La croissance du e-commerce
24%, c'est la part de marché détenue aux États-Unis par le commerce en ligne sur le secteur du jouet selon le cabinet NPD*. Les raisons d'un tel succès sont facilement identifiables : un choix presque illimité, des prix attractifs, une commande ultra-simplifiée parfois possible en un clic, une livraison rapide... Autant de critères appréciés, devenus même indispensables pour les consommateurs et qui effraient les Bricks and Mortar. Certes, le marché du jouet est particulièrement perméable au e-commerce, canal permettant notamment aux consommateurs de comparer les prix très rapidement, ce qui favorise les retailers les plus compétitifs. Mais même si le développement exponentiel du e-commerce n'est pas sans conséquence sur les magasins physiques, doit-on l'accabler pour autant ?
L'avenir du commerce n'est pas uniquement en ligne
Car non, le e-commerce n'est pas directement responsable du déclin des Bricks and Mortar qui représentent encore 90% du total des ventes selon un rapport publié par l'U.S Census Bureau !
Le commerce en ligne a profondément modifié le comportement des consommateurs, devenus plus exigeants sur leurs attentes en matière d'expérience d'achat. Certes, l'émergence de nouvelles best practices remet profondément en cause les pratiques des retailers traditionnels, tant sur la vision du parcours client que dans le know-how et les technologies clefs pour l'optimiser... Mais n'oublions pas que s'il est davantage " digitalisé ", le consommateur d'aujourd'hui reste en quête d'émotions, d'expériences et de relationnel... des attentes que seuls les points de vente physiques sont en mesure de satisfaire. Certains pure players comme Amazon, Spartoo ou encore Zalando l'ont d'ailleurs bien compris et diversifient leur politique de distribution à grands coups d'acquisition, partenariats et investissements dans le physique. À rebours de la cannibalisation annoncée depuis des années, l'enrichissement mutuel des canaux online et offline est la clef de voûte de la survie des retailers traditionnels !
Le phygital : l'avenir des retailers
En alliant les atouts du point de vente physique aux best practices issues de l'essor du e-commerce, le phygital permet d'allier personnalisation (parcours et relation client) et rationalisation (disponibilité des produits, optimisation des stocks ...).

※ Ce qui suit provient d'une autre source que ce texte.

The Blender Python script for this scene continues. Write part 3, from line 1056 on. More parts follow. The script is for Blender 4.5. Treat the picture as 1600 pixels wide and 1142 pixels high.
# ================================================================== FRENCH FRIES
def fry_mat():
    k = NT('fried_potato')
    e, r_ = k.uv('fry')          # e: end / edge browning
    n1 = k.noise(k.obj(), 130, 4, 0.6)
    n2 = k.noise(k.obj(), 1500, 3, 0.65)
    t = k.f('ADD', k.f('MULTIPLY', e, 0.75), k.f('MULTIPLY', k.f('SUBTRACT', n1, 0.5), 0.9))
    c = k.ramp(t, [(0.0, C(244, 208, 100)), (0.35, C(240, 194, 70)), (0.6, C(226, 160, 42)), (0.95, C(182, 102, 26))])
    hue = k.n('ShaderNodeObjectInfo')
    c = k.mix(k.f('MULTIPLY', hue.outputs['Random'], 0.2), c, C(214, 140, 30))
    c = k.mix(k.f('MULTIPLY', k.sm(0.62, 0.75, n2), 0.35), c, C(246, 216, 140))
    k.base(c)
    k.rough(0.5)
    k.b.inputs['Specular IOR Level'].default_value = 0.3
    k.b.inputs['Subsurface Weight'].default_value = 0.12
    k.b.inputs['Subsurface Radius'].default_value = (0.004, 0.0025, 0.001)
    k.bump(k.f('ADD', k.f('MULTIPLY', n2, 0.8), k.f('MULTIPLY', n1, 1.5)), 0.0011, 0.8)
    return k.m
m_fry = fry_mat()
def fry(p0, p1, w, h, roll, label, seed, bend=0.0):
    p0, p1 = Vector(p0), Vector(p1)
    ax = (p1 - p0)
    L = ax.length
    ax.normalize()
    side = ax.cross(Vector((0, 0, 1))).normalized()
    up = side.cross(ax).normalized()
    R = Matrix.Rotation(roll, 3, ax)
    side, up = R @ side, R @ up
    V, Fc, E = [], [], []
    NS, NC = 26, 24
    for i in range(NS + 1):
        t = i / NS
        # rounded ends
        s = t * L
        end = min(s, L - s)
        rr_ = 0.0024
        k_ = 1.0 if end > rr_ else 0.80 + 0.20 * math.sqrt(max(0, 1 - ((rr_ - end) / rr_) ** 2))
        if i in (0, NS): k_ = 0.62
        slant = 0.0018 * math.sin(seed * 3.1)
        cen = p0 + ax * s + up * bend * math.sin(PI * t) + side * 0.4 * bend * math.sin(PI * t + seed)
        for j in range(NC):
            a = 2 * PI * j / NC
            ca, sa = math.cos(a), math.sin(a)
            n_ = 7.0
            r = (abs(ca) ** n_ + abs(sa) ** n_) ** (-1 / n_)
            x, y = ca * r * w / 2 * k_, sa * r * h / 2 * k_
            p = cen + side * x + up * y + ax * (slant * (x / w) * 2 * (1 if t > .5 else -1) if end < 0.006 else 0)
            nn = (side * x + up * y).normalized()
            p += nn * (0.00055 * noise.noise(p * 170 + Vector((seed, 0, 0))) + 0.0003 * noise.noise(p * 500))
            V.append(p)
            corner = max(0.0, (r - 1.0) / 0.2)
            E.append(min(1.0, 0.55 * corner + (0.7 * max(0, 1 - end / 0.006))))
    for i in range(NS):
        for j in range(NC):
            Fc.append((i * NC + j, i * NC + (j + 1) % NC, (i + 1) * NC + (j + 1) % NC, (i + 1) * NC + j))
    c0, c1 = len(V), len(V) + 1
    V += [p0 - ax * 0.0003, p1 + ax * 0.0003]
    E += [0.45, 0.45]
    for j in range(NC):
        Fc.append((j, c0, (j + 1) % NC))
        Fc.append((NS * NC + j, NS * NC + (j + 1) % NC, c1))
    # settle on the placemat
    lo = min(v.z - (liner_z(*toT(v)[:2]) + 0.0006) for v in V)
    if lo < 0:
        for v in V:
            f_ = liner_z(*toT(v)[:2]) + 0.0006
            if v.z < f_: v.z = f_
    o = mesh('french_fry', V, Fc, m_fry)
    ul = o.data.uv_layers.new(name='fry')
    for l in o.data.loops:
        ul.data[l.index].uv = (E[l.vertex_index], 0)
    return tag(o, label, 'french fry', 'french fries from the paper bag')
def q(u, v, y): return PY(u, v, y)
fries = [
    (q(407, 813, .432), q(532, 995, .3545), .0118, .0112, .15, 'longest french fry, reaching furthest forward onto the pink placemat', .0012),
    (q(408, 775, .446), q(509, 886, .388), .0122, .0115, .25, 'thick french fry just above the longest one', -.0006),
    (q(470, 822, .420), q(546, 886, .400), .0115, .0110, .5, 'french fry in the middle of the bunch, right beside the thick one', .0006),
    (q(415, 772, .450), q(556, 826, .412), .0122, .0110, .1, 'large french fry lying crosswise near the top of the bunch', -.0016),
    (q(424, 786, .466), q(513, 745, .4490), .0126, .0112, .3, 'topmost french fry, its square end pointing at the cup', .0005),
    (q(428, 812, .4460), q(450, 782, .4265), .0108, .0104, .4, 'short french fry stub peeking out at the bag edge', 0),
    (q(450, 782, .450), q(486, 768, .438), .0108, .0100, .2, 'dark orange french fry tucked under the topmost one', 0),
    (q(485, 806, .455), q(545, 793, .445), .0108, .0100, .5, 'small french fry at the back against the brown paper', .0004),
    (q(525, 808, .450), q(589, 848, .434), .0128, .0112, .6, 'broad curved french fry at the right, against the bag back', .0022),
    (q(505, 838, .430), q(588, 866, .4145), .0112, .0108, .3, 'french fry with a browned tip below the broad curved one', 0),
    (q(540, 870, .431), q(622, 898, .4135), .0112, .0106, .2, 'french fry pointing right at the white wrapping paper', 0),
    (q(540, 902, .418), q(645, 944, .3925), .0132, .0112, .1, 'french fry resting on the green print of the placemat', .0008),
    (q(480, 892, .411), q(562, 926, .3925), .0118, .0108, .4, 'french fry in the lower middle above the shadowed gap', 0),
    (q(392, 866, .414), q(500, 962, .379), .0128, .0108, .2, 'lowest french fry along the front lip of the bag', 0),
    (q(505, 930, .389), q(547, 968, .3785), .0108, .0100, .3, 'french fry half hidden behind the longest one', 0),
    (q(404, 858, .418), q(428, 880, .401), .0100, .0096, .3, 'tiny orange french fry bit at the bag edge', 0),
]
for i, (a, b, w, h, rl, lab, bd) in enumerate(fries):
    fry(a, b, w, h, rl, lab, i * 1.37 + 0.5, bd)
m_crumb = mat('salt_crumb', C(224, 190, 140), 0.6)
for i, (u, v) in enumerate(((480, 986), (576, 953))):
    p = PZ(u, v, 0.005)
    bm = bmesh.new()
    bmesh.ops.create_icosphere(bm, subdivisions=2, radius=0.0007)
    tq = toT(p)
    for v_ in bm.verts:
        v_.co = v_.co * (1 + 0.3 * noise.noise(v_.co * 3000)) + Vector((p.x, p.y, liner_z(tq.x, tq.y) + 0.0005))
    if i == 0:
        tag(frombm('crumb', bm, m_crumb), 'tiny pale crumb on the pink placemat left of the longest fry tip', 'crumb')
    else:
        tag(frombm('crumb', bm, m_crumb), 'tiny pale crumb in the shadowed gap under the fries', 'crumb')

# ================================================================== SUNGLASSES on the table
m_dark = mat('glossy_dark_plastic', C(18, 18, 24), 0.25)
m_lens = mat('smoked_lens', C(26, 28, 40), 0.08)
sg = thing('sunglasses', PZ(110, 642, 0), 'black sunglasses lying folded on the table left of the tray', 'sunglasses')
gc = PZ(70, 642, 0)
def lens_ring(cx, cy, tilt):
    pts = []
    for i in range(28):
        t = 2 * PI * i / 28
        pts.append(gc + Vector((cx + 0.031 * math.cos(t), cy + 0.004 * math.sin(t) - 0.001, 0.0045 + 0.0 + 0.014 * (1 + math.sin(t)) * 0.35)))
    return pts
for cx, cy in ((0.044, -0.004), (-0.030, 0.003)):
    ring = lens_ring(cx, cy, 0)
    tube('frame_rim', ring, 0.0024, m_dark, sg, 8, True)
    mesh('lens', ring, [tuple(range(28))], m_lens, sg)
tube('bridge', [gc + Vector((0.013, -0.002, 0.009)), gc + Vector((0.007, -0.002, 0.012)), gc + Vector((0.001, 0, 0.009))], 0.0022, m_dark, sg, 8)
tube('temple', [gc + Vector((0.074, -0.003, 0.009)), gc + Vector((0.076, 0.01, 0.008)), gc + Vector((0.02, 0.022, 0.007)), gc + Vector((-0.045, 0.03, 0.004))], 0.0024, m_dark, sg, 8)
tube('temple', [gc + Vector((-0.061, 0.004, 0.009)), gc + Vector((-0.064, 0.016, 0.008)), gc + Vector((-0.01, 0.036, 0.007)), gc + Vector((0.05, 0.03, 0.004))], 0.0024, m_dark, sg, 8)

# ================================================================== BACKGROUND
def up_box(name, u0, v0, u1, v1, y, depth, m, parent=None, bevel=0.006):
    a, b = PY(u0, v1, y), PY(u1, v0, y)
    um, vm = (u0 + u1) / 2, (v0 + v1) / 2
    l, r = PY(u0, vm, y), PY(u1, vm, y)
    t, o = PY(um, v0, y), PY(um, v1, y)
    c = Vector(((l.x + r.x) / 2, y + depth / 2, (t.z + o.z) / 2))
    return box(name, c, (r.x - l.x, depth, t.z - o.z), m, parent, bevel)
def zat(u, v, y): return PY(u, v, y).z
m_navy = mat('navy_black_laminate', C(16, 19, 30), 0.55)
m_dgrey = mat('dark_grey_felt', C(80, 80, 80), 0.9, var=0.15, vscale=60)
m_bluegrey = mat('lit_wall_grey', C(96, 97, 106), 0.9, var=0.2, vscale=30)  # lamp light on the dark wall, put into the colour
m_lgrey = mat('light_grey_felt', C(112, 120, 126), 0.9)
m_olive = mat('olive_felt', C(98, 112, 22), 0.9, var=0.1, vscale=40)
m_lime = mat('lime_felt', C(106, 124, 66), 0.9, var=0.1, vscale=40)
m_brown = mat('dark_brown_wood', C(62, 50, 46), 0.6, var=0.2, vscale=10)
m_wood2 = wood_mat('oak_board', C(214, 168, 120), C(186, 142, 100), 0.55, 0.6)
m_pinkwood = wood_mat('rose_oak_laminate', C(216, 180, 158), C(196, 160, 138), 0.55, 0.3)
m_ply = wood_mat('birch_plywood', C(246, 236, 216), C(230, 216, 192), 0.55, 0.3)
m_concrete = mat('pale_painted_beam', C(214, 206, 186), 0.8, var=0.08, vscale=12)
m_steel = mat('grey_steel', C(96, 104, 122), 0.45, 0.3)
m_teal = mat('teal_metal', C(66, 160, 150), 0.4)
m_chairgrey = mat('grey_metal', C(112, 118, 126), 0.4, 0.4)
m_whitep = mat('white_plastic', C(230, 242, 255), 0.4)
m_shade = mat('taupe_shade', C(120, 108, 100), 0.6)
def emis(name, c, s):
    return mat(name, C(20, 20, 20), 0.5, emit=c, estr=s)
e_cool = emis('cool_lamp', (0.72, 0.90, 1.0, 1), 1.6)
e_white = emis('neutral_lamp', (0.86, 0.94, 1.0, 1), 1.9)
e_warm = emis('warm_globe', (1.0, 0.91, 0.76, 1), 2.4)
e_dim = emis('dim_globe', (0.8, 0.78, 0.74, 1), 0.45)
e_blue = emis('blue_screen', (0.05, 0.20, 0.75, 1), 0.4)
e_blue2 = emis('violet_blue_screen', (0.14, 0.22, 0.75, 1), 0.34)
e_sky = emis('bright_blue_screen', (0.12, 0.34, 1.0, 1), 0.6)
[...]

Pour les retailers traditionnels, le phygital représente plus qu'un levier de croissance, il s'agit d'une nécessité : s'adapter pour survivre.
Après la multiplication des canaux à tout va, certains acteurs (du secteur du Jouet mais dans le retail de façon plus large) ont déjà entrepris de les faire converger. C'est le cas de la troisième enseigne du marché, King Jouet, qui a amorcé son virage vers l'omnicanal depuis 2013 en équipant l'intégralité de ses magasins de bornes connectées e-commerce. Dans un souci d'harmonisation de sa stratégie omnicanale, le Retailer a d'abord identifié trois facteurs clés de succès que sont la technique, l'offre et l'humain. Soit un combo gagnant qui permet de générer du trafic en point de vente tout en proposant une expérience d'achat optimisée. King Jouet proposait déjà la e-réservation depuis 2004 : un concept qui a eu le mérite de tripler le nombre de e-réservations sans pour autant augmenter la charge des employés. La stratégie de développement du groupe vers le phygital s'avère aujourd'hui payante puisque Philippe Gueydon, président de King Jouet, annonçait une prévision de hausse de son chiffre d'affaires de l'ordre de 6% pour l'année 2017.
Il semble en revanche qu'une grande partie des magasins spécialisés ne se soient pas encore approprié les nouveaux codes du phygital, au risque de devenir obsolètes...
*NPD Group fournit des analyses dans de nombreuses industries afin d'apporter à ses partenaires une meilleure appréhension de leur marché. Chaque année, NPD Group publie son bilan annuel sur le marché du jouet.